When we manage a client’s rollover IRA, we can directly make changes to the portfolio, whereas, when we indirectly advise on a qualified plan, we can only make recommendations that the client may or may not implement in a timely fashion. And speaking anecdotally, portfolios where we have complete discretion and control tend to perform best. Clients often direct their qualified plan holdings based on a strong personal intuition about the direction of markets, the economy or policy. Because all three of these areas are wildly unpredictable, making investment decisions on these hunches is normally unwise.

A rollover also allows us to consistently monitor more of a client’s investable assets and maximize the coordination of your total investable assets.

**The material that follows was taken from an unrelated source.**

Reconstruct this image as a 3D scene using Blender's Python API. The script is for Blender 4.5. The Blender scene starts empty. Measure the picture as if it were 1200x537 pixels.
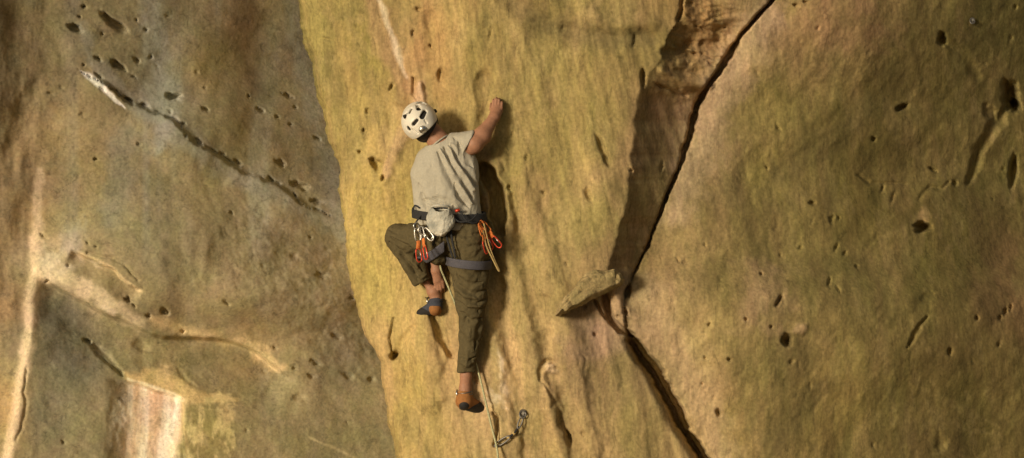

Your money working in a coordinated approach as part of a larger goal-based plan is superior to different parties having varied mandates. Disparate strategies do not scale for most mass affluent investors.

This spills over to our financial planning work where managing all of a client’s assets gives us the visibility to help you make the best overall financial decisions whether that involves debt, cash flows, spending, savings, major purchases, family support, charitable giving, etc.

As we alluded to before, rollovers further allow us to implement our investment management process. We believe a straightforward and transparent investment portfolio is best for our clients. In many cases, this means owning individual securities, which is rarely an option in qualified plans.

Although we explicitly acknowledge that clients may experience a higher fee in a rollover IRA than in a qualified retirement plan, we align our fee structure with your best interests. In other words, the better we do over an extended period, the more your money grows and thereby the more fees we earn.

We are fee-only advisors, so we sell no investment products and receive no commissions or incentives for the sale of any proprietary or outside products. Instead, we manage our assets in-house and charge for that work. Too often in qualified plans providers choose funds based on their own compensation needs (i.e., 12b-1 fees). In these cases, the plan advisors’ interests may not align with the participants’ interests. We maintain, however, that not only are our interests aligned, but as fiduciaries, we go a step further and put client needs above all else.